= Given data =

—————

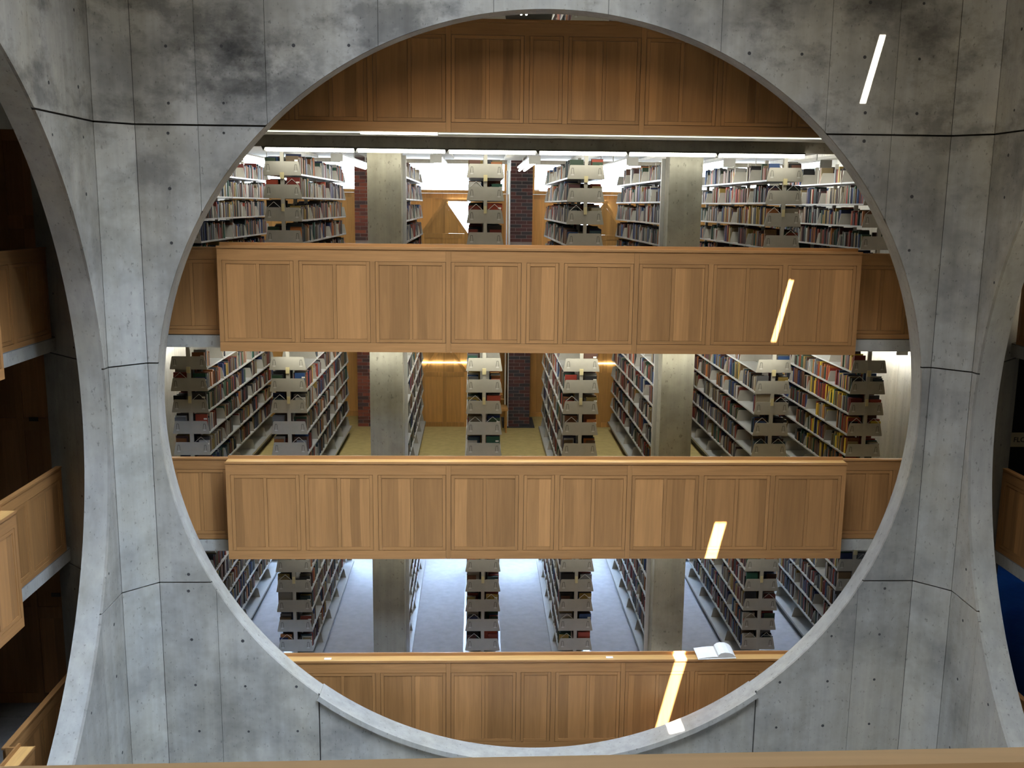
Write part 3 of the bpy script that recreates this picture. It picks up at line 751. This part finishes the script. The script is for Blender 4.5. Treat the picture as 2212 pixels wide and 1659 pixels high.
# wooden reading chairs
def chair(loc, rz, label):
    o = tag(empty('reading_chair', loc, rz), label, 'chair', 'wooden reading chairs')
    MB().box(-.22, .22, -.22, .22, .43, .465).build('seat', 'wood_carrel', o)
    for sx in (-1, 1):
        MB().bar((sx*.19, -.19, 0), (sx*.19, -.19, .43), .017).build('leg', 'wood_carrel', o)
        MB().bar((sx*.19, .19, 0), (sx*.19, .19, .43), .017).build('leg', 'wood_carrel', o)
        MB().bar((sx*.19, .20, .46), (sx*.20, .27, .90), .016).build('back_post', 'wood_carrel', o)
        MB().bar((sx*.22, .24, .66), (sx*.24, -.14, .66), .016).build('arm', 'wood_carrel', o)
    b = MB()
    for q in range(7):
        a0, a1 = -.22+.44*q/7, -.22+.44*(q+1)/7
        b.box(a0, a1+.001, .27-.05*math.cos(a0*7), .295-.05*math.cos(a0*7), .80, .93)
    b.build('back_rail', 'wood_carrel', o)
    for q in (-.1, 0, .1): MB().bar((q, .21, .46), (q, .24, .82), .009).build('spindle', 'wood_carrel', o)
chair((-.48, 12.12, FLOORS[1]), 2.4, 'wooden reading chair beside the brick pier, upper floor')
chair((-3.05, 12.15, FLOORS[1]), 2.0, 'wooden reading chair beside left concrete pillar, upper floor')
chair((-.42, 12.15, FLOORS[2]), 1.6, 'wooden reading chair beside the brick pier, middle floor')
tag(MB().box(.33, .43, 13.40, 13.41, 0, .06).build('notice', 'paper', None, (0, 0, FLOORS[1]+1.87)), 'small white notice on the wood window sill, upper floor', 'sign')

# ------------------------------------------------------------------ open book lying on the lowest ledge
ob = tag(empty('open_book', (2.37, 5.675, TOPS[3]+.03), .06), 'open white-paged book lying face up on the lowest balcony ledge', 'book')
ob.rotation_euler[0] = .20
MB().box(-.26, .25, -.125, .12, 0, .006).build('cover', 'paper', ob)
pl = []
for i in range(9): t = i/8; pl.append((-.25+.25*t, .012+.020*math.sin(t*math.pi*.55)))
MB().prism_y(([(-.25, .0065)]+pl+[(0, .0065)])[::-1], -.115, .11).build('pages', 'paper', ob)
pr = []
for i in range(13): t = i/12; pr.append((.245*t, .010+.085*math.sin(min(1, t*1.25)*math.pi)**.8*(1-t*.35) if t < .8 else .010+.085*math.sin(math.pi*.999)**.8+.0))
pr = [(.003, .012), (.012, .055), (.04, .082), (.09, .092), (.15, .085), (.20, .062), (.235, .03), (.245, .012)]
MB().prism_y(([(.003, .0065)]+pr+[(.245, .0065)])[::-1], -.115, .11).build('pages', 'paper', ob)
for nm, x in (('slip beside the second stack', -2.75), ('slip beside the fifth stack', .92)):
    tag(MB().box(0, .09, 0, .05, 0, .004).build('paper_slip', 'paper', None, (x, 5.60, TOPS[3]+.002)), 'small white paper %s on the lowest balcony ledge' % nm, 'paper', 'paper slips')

—————

= What this task involves =
Repeat the lines of the listing above verbatim, beginning at its first line and ending at the line containing "upper floor', 'sign')", which is included. Omit pictures.

= Solution for this problem =
Write part 3 of the bpy script that recreates this picture. It picks up at line 751. This part finishes the script. The script is for Blender 4.5. Treat the picture as 2212 pixels wide and 1659 pixels high.
# wooden reading chairs
def chair(loc, rz, label):
    o = tag(empty('reading_chair', loc, rz), label, 'chair', 'wooden reading chairs')
    MB().box(-.22, .22, -.22, .22, .43, .465).build('seat', 'wood_carrel', o)
    for sx in (-1, 1):
        MB().bar((sx*.19, -.19, 0), (sx*.19, -.19, .43), .017).build('leg', 'wood_carrel', o)
        MB().bar((sx*.19, .19, 0), (sx*.19, .19, .43), .017).build('leg', 'wood_carrel', o)
        MB().bar((sx*.19, .20, .46), (sx*.20, .27, .90), .016).build('back_post', 'wood_carrel', o)
        MB().bar((sx*.22, .24, .66), (sx*.24, -.14, .66), .016).build('arm', 'wood_carrel', o)
    b = MB()
    for q in range(7):
        a0, a1 = -.22+.44*q/7, -.22+.44*(q+1)/7
        b.box(a0, a1+.001, .27-.05*math.cos(a0*7), .295-.05*math.cos(a0*7), .80, .93)
    b.build('back_rail', 'wood_carrel', o)
    for q in (-.1, 0, .1): MB().bar((q, .21, .46), (q, .24, .82), .009).build('spindle', 'wood_carrel', o)
chair((-.48, 12.12, FLOORS[1]), 2.4, 'wooden reading chair beside the brick pier, upper floor')
chair((-3.05, 12.15, FLOORS[1]), 2.0, 'wooden reading chair beside left concrete pillar, upper floor')
chair((-.42, 12.15, FLOORS[2]), 1.6, 'wooden reading chair beside the brick pier, middle floor')
tag(MB().box(.33, .43, 13.40, 13.41, 0, .06).build('notice', 'paper', None, (0, 0, FLOORS[1]+1.87)), 'small white notice on the wood window sill, upper floor', 'sign')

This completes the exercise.